Analysis of media issues, politics and current events.
Dinesh D’Souza’s documentary, 2016: Obama’s America, is fast and loose, if not eye-rolling disingenuous in the way it plays with the facts. An editorial (at most) more than a documentary that attempts to nearly defame and clearly launch a character attack under an almost laughable intellectual pretense. It makes the argument that President Obama is guided to hatred towards America by the ghost presence of the father that abandoned him. An assertion that comes off like a bad Hamlet rip-off or a tacky Freud analysis. As far as supporting facts, D’Souza’s is currently in a push back with many news organizations, including the Associated Press, which called “2016: Obama’s America,” “a crude and inaccurate attack masquerading as a news story.”
Clearly in interviews with D’Souza, news organizations like NPR and progressives like Bill Maher have been frustrated if not angered by the moviemaker’s claims.
Good.
Now that we have a right-leaning example, perhaps some liberals and news organizations will understand why the right was offended at many of Michael Moore’s movies. And why these types of movies, Moore’s, D’Souza’s, should never be called documentaries. They are political pornography. Pieces meant to politically titillate than inform or provide true insight.

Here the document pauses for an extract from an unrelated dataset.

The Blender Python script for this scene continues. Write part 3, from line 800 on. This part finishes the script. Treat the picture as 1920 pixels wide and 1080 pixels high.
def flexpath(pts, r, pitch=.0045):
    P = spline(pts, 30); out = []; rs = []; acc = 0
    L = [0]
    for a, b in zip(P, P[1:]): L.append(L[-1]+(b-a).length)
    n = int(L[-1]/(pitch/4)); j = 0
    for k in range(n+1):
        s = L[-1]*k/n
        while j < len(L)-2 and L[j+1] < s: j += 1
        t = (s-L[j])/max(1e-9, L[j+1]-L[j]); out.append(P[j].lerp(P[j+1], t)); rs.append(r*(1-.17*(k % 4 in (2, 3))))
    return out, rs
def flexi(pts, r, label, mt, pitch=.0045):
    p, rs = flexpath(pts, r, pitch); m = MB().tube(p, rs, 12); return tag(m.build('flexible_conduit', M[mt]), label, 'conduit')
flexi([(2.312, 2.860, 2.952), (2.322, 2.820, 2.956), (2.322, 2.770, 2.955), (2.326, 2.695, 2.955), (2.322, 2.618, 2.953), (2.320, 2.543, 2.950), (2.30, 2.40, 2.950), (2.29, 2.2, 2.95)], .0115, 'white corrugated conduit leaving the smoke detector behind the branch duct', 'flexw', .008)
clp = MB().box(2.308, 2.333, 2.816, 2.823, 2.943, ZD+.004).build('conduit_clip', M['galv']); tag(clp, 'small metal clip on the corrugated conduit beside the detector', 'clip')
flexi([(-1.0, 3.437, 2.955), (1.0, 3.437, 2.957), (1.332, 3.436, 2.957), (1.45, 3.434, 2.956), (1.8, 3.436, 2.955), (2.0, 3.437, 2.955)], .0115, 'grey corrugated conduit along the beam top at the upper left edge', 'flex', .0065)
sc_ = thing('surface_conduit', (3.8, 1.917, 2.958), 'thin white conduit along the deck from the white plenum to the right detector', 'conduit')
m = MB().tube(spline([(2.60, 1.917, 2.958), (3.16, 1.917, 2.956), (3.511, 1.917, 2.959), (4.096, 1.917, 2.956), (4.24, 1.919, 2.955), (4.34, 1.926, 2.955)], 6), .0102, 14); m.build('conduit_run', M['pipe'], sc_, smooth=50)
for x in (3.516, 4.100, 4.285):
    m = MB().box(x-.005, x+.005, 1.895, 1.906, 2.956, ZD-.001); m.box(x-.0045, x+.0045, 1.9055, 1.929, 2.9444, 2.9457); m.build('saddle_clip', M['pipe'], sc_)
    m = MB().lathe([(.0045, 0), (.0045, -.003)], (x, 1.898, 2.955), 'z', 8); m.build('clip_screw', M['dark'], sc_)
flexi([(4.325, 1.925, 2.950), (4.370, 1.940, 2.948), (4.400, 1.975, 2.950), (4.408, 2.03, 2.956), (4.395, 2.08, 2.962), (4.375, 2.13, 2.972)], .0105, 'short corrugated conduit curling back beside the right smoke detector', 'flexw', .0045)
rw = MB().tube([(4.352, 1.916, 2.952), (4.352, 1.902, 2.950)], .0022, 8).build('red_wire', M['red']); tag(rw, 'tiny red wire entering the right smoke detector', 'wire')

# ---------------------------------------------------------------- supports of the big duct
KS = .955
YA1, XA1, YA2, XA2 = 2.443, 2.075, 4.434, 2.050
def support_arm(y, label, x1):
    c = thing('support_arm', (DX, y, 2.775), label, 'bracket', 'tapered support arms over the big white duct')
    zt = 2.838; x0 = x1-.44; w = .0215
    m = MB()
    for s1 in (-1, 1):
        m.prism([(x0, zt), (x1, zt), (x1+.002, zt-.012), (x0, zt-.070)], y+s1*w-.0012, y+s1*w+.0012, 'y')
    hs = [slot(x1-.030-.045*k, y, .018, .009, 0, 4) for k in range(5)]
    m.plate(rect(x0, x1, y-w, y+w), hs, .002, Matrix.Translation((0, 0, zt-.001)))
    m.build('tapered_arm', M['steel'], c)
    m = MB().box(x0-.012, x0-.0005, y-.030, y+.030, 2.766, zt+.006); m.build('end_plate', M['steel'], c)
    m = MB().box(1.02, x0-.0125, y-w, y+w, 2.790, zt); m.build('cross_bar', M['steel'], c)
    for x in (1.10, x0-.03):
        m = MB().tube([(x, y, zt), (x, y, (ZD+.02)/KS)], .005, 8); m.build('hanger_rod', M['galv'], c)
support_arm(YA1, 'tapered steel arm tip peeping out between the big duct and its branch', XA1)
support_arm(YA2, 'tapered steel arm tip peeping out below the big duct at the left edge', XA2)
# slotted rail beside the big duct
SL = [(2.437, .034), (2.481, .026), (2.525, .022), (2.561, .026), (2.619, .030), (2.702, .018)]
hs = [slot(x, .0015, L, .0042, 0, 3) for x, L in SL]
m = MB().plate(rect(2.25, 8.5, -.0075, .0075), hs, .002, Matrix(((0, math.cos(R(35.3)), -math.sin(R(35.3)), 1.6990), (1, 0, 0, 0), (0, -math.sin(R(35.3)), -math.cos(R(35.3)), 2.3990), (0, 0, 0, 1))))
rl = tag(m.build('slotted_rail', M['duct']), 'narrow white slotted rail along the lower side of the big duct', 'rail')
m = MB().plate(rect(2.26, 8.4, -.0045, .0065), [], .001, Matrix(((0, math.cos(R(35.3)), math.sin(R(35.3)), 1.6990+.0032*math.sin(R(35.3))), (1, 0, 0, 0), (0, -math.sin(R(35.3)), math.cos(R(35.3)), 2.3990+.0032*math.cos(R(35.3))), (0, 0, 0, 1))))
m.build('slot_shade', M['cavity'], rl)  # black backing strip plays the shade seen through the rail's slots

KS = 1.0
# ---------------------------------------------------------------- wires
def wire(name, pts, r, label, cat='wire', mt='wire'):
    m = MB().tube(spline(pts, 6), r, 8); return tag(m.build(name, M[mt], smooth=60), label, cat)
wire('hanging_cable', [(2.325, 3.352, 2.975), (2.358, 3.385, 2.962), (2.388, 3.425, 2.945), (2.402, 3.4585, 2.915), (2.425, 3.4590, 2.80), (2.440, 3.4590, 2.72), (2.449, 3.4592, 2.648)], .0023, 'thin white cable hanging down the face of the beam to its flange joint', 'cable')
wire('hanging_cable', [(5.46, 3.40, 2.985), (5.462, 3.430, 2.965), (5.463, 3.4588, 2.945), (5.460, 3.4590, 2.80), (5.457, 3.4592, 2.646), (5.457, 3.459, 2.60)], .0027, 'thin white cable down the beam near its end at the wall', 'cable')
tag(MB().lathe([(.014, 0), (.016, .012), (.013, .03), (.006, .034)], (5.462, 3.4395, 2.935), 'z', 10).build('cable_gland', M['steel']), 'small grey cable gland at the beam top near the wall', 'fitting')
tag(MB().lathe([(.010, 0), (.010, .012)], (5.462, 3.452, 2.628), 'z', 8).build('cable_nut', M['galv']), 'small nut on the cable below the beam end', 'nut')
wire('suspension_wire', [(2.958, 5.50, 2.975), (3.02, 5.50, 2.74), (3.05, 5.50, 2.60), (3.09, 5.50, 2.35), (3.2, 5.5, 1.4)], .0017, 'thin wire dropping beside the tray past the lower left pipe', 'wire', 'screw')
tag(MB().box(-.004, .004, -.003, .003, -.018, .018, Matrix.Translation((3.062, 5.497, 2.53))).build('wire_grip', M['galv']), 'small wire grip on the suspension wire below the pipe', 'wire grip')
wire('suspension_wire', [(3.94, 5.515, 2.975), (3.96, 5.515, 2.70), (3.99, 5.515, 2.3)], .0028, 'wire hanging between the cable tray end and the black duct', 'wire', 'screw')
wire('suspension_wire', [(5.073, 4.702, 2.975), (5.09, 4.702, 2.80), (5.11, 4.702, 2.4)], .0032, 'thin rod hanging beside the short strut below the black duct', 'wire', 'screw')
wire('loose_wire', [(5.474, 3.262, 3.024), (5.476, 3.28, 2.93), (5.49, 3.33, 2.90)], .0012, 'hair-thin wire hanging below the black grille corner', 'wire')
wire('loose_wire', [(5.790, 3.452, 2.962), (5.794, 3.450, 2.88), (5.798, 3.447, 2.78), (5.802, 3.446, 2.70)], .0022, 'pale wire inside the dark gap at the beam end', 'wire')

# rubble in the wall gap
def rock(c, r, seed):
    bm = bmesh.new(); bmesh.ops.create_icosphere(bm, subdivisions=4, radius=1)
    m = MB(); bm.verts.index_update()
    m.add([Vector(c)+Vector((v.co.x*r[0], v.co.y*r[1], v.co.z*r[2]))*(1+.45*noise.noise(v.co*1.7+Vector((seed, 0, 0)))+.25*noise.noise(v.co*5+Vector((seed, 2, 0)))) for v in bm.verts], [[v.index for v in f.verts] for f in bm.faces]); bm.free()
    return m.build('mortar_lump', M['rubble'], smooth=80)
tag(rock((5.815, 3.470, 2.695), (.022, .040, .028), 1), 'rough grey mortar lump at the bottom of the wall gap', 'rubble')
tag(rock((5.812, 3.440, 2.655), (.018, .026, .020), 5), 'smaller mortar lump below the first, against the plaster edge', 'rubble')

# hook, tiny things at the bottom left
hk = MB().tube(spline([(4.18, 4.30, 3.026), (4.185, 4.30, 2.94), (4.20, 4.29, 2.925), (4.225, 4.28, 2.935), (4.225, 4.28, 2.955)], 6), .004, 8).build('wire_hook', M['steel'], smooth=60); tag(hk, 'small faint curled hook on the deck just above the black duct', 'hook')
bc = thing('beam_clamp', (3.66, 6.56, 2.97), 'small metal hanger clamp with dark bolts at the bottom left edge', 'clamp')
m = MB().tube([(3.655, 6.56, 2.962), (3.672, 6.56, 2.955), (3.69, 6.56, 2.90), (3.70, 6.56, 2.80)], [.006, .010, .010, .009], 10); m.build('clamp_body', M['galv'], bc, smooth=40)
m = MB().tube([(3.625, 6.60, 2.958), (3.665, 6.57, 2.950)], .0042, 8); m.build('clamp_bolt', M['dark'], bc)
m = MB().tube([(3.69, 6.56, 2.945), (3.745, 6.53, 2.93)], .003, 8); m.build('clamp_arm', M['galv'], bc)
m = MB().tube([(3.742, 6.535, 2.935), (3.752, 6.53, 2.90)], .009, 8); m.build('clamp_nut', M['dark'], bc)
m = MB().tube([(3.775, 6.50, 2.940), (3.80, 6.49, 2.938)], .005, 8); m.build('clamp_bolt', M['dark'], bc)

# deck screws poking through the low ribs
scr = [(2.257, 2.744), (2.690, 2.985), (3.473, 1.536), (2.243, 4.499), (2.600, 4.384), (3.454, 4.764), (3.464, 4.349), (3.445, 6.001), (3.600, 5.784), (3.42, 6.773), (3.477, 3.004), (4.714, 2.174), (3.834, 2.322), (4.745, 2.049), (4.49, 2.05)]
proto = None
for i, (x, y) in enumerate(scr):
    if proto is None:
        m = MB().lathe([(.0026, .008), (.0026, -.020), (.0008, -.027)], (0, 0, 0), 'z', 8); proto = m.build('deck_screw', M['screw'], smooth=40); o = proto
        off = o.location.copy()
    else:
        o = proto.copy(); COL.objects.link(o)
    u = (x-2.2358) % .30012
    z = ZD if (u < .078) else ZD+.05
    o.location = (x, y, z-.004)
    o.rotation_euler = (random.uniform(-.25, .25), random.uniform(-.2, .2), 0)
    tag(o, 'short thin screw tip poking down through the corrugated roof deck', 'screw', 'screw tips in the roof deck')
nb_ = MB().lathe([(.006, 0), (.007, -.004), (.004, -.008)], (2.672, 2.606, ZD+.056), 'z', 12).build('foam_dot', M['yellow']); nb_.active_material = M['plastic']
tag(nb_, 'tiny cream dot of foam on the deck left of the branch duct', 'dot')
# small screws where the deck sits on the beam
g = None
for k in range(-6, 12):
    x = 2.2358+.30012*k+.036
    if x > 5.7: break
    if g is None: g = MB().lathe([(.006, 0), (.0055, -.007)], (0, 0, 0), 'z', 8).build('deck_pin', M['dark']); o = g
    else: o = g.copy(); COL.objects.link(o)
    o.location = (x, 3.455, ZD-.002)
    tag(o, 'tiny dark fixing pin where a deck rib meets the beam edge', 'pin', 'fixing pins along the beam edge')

Michael Moore’s success of Fahrenheit 9/11, the most money-making “documentary” in American history, ushered the age of the big screen political porn in the form of a “rantumentary.” A documentary that’s more of a live-action editorial cartoon. Like a cartoon it employs the use of exaggeration to tease out political messages to the audience. Often used as a way of emotionally stirring up of desired feelings on a topic. For example Moore’s Fahrenheit 9/11 took some factual aspects of the Bush Administration, the “chad” election and decision for George Bush, his corporate backers and references to the president cowboy image to weave a bigger and unproven claim. A claim that corporations, shady foreign backers, big oil Republicans in government and a cowboy president all conspired to make the war in Iraq happen. And, with a wink, possibly 9/11.
That woven-in emotionally felt but not proven conspiracy is part of the design of political porn. Where anger and political conspiracy is what sex and erotic fantasy is to real porn. To get viewers angry, and politically agitated and orgasm with anger at what they’ve just seen. The political “release” is the money shot. The argument conversion.

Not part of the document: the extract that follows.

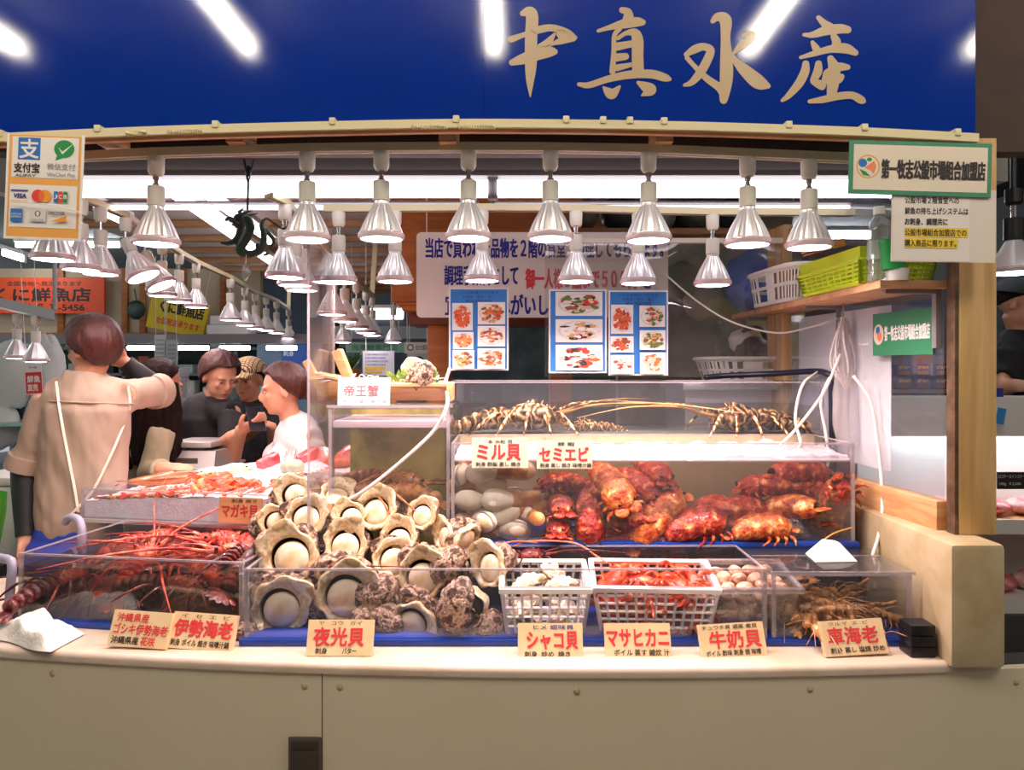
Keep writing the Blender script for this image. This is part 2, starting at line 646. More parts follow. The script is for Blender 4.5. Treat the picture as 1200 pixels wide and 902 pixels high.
arch = [(x_, y_ - 3.5) for x_, y_ in [(-70, 164), (0, 160), (100, 155), (200, 151), (300, 148), (400, 145.5), (500, 143.5), (567, 143), (640, 143.5), (720, 144.5), (800, 146), (900, 149), (1000, 152.5), (1080, 156.5), (1143, 160)]]
M_['sign'] = pbr('glossy_blue_sign', '#002886', 0.07, coat=0.4, spec=0.6, bump=0.012, bscale=220)
sg = thing('signboard', 'long glossy blue shop signboard with beige brushed characters', 'sign', (0, SY, 2.13))
for lo, hi in ((-70, 567), (567, 1143)):
    pts = [px2(*p) for p in arch if lo <= p[0] <= hi]
    poly = [(x + (0.001 if lo > 0 and i == 0 else 0), z - 2.13) for i, (x, z) in enumerate(pts)]
    poly += [(poly[-1][0], 0.85), (poly[0][0], 0.85)]
    MB().prism(poly, -0.03, RX90).build('sign_panel', M_['sign'], sg, smooth=False)
CHARS = {   # outlines of brush strokes: crop pixels (x, y, half width)
    'a': (560, 0, 5, [
        [(262, 80, 16), (300, 70, 30), (318, 100, 36), (312, 220, 36), (310, 380, 34), (306, 480, 22), (307, 568, 3)],
        [(195, 232, 20), (270, 205, 15), (360, 175, 22), (440, 165, 20), (520, 195, 24), (568, 222, 14)],
        [(560, 230, 14), (490, 240, 20), (430, 262, 10), (360, 290, 22)], [(450, 200, 8), (400, 262, 26), (360, 268, 10)], [(490, 200, 30), (520, 222, 26)],
        [(200, 368, 18), (270, 345, 32), (350, 318, 36), (420, 305, 30), (452, 305, 16)]]),
    'b': (560, 0, 5, [
        [(845, 60, 18), (880, 75, 24), (880, 130, 36)],
        [(705, 182, 10), (780, 160, 16), (860, 140, 28), (930, 130, 28), (965, 132, 18)],
        [(830, 170, 14), (800, 210, 14), (796, 300, 14), (788, 420, 18)],
        [(820, 225, 12), (870, 195, 14), (920, 195, 26), (935, 240, 34), (935, 330, 34), (938, 420, 34)],
        [(810, 275, 24), (900, 258, 20)], [(815, 338, 24), (865, 332, 20)], [(815, 398, 20), (910, 378, 12)],
        [(592, 495, 12), (650, 500, 18), (760, 465, 20), (880, 440, 24), (1010, 435, 26), (1090, 455, 24), (1122, 465, 12)],
        [(735, 512, 6), (770, 545, 28), (790, 550, 28), (830, 508, 8)], [(938, 485, 10), (990, 515, 32), (1010, 530, 32), (960, 560, 6)]]),
    'c': (780, 0, 5, [
        [(275, 125, 14), (305, 100, 24), (350, 120, 36), (350, 220, 28), (355, 340, 36), (355, 460, 38), (340, 575, 26), (340, 592, 14)],
        [(120, 320, 14), (170, 290, 24), (220, 275, 22), (262, 295, 24), (245, 350, 26), (200, 430, 26), (150, 485, 18), (110, 500, 10)],
        [(125, 340, 14), (170, 390, 14), (240, 460, 20), (310, 510, 24), (340, 545, 28)],
        [(455, 210, 12), (500, 205, 24), (500, 230, 22), (450, 265, 24), (400, 310, 10)],
        [(370, 300, 8), (410, 360, 20), (470, 420, 36), (540, 480, 42), (598, 505, 16)]]),
    'd': (780, 0, 5, [
        [(895, 105, 14), (930, 140, 22), (960, 160, 26)],
        [(810, 205, 10), (860, 205, 18), (940, 180, 28), (1020, 170, 28), (1065, 175, 22)],
        [(860, 250, 12), (880, 285, 22), (890, 300, 18)], [(985, 215, 20), (1000, 250, 26), (985, 280, 18)],
        [(790, 338, 10), (860, 318, 16), (960, 290, 22), (1050, 285, 30), (1110, 310, 18)],
        [(820, 375, 20), (815, 420, 26), (780, 490, 26), (720, 560, 18), (682, 590, 10)],
        [(895, 375, 20), (890, 420, 26), (865, 470, 20)], [(860, 480, 14), (900, 495, 26), (920, 505, 18), (935, 430, 14)],
        [(965, 345, 20), (985, 400, 34), (980, 480, 36), (970, 550, 28)], [(940, 425, 16), (1010, 395, 26), (1065, 395, 16)],
        [(930, 480, 14), (1000, 465, 30), (1030, 450, 16)],
        [(842, 596, 12), (920, 585, 20), (1010, 565, 22), (1090, 560, 22), (1140, 585, 24), (1160, 595, 12)]]),
}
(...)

D’Souza’s movie, like Moore’s, uses the same tactic. He takes the words used in Obama’s book Dreams of my Father and uses barely-tethered interpretations and selective edits and interviews to make viewers afraid and angry about an anti-colonial hatred based policy powering Obama’s plan for governing America with no documentation to support it.
And for some viewers of his movie. That’s proof enough.
The recent success of D’Souza’s movie after Moore’s will only ensure there will be more. And people will go to politically “wack off” at the movie theater. The good news for people like Pee-Wee Herman and Fred Willard-you can’t get arrested.